Even more persuasive are the relationships between the characters. We experience the interplay between Lincoln and Seward, how Seward could disagree with Lincoln yet serve as his most effective instrument. We see how the two men pursued their great goals, ending the Civil War and ending slavery, and how they were prepared to cut some corners to reach their goals. Spielberg and the actors make history alive in a way in which no author, however gifted, could with mere words.
I liked many of the details of the Lincoln household:  the young son Tad absolutely having the run of the house appears to be completely true.  I didn't know that the Lincolns were famously permissive parents, and Lincoln apparently took joy in playing with them.

Some people have complained a bit about the last ten minutes of the film, which I think is nonsense.  Many are simply hypersensitive above how Spielberg deals with emotion and always label it as sentimentalism.   As with Schindlers List, the ending caught me with an emotional wallop that I wasn't really expecting, and I sensed there were others in the audience suppressing a sniffle too.  (Overall, I feel confident that the audience was not finding the movie disappointing.)

So, all praise again to Spielberg.   And go see it.

Update:  Harold Holzer, one of the historical consultants to the movie, says that some of his suggestions were not followed.  But again, quite a lot of his points are of the "I don't think that's likely" character - not that it is known for sure that it could not have happened.  (Tad looking at the photographic plates, for example.  I thought it was suggested at one point that he was not supposed to be looking at them, and we know that the Lincoln were indulgent of his younger son, so how big a stretch is it really?)

Also - now he says this:
Lincoln may have given short, unmemorable speeches at countless flag-raising ceremonies in Washington, but never was he ever seen, as he is in the movie, fetching his manuscript from the lining of his top hat...

Yet in 2009 he said:
Yes, Lincoln did keep scraps of paper in the inside lining of his top hats — probably more often in the days he rode the legal circuit alone than when he was president and had clerks to help him file things.
 So it seems nitpicky why would he even mention the scene in the movie, then.

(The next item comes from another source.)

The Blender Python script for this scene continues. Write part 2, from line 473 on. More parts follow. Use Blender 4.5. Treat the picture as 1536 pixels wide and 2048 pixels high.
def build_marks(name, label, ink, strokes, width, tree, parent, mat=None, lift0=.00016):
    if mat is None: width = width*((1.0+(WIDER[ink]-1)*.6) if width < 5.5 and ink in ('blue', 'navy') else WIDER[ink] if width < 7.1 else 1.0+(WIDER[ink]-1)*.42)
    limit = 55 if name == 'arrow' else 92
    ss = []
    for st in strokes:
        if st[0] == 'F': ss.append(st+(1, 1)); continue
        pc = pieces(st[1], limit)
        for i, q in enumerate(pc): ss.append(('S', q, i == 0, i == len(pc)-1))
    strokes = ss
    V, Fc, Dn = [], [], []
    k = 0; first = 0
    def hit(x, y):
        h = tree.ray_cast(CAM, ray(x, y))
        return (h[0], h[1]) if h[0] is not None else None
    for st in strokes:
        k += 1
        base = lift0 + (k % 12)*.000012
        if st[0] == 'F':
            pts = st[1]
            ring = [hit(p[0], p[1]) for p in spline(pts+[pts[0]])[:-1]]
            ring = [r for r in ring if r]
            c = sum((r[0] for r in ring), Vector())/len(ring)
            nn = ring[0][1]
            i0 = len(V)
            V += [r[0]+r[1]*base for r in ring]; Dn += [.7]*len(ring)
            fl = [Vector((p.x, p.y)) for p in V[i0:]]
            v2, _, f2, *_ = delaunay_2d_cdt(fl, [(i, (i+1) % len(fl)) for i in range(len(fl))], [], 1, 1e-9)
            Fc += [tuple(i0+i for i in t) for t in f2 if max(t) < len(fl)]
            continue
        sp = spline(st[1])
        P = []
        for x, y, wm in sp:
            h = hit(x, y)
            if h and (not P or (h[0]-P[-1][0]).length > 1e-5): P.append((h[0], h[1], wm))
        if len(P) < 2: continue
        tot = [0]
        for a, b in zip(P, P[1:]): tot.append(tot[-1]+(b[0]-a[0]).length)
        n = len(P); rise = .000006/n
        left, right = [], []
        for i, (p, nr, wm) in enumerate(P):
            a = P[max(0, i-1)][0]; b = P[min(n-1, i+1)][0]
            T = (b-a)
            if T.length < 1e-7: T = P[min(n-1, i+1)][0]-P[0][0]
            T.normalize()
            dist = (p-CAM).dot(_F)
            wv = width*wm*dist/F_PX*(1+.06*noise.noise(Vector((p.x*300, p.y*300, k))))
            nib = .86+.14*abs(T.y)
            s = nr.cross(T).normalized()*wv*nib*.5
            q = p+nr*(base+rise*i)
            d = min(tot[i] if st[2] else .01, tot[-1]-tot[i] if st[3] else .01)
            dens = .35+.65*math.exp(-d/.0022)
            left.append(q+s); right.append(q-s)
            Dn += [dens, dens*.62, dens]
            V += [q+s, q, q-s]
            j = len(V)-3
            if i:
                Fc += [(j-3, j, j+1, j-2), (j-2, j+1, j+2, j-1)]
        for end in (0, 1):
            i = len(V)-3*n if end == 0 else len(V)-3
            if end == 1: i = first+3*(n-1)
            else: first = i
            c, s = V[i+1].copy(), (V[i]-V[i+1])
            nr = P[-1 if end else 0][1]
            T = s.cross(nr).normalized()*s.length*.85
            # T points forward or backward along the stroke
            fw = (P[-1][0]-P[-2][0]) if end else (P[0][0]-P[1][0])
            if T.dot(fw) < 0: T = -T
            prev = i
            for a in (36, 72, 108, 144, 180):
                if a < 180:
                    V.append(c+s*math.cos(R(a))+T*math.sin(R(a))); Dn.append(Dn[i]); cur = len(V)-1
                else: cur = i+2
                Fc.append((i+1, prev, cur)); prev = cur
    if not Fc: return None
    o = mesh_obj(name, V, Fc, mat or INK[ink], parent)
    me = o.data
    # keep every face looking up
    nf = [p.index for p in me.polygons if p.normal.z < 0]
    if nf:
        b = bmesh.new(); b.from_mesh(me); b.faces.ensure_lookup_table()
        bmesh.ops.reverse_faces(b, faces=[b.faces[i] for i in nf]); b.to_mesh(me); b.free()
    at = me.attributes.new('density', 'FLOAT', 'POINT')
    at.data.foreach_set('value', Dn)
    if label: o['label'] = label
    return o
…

Anyway, Holzer still praises the movie overall.

Also - as I noted earlier, the main criticism of the movie has really come from right wing nutters who hate Lincoln even though he was Republican (and they also hate Spielberg too for being a liberal.)  Have a look at the start of the second comment following Holzer's article, for example:
The entire Lincoln Edifice Complex is a sham, a lie and a massive coverup of a tyrant who should have been shot the day before his inauguration.Spielberg adds yet another massive load of Bullshit on top the already Mt Rushmore high pile already extant about this singular mass murderer.
And in Australia, the only criticism of the film as "whitewashing" Lincoln that I have seen is from, you guessed it, the Right, in the form of Chris Berg of the IPA.  (Bolt had a bit of whine as well.)   Typical.

Update 2:  Daniel Day Lewis wins the Oscar, and makes what surely must be the funniest  joke of the evening.

Update 3:  I've stumbled across a very good, detailed article that says that Spielberg and Kushner have actually come up with some of their own legitimate historical arguments regarding motivation.   

Update 4:  A Washington Post article complaining about the lack of depiction of Fredrick Douglas in the movie.  Someone in the comment thread points out that he wasn't in Washington much in the couple of months the movie covers.   I have never seen so many people wanting to re-write a historical drama because of it not taking quite the route they wanted it to take.  Also, its worth some of the Lincoln defending comments there, regarding his attitude to slavery and freedom, like this one.